Can we over-learn the lessons of old wars? Under-learn?

Certainly, there is a danger in viewing historical “lessons” as prescriptive. Many in the U.S. Army today are fond of drawing on the British experience in Malaya as evidence of a successful counterinsurgency campaign. Current army doctrine, as an example, notes that the “Malaya insurgency provides lessons applicable to combating any insurgency.” Aping British policies, however, discounts the distinctive nature of the conflict, where the established government exploited deep divisions between the Malaya and ethnic Chinese communities.

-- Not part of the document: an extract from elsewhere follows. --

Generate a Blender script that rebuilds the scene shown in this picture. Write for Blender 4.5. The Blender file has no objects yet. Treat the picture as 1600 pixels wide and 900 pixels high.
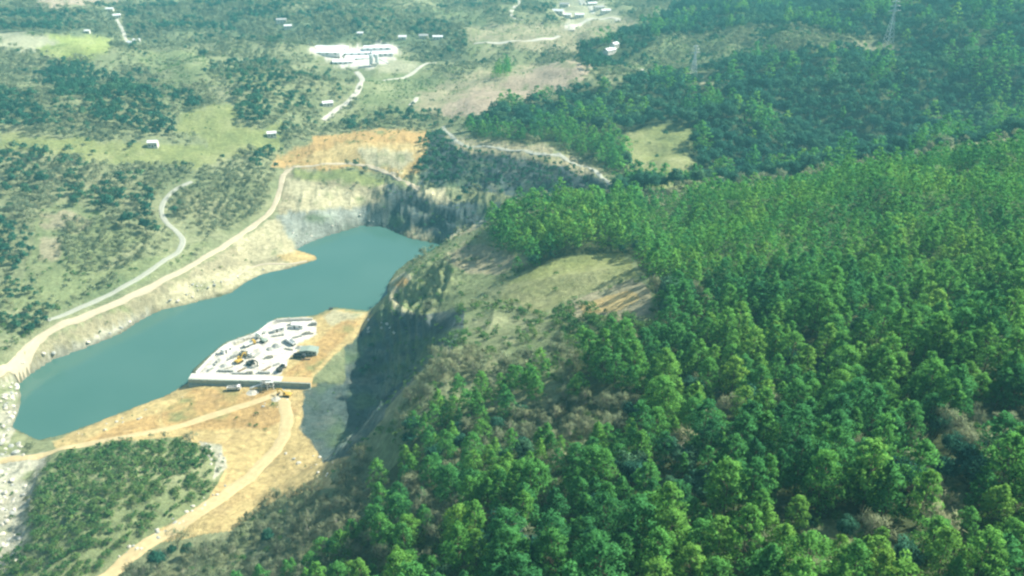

Similarly, discounting the American experience in Vietnam as not worthy of study due to the war’s final outcome overlooks the difficulties in synchronizing a political-military campaign in an unconventional environment. The army in Vietnam struggled to coordinate a wide range of political and military programs in an effort to stabilize a country weakened by prolonged conflict. The study of such difficulties can be informative for those hoping to gain a deeper understanding for waging war in an unconventional environment.

Given your insights, why is there so much debate about progress in Afghanistan?

Our recent conflicts illustrate the continuing challenges of defining progress and success in unconventional wars and of developing a coherent strategy for such wars. It is here, I would maintain, that an objective study of Vietnam can offer an appreciation of the unresolved problems in measuring what matters most in an environment like Afghanistan. Quantitative statistics often do not tell the whole story as governmental allegiances, population security, and political stability all are highly subjective assessments.

As in Vietnam, the wars in Iraq and Afghanistan have varied from province to province and any broad, centralized appraisals of the war likely miss the finer points of local conditions driving the political and military struggle. If historical examples can be instructive in any way, the problem of metrics in Vietnam arguably helps illuminate the reasons why gauging wartime progress in Afghanistan has produced such a wide range of contradictory opinions. Assessing wars oftentimes is just as difficult as winning them.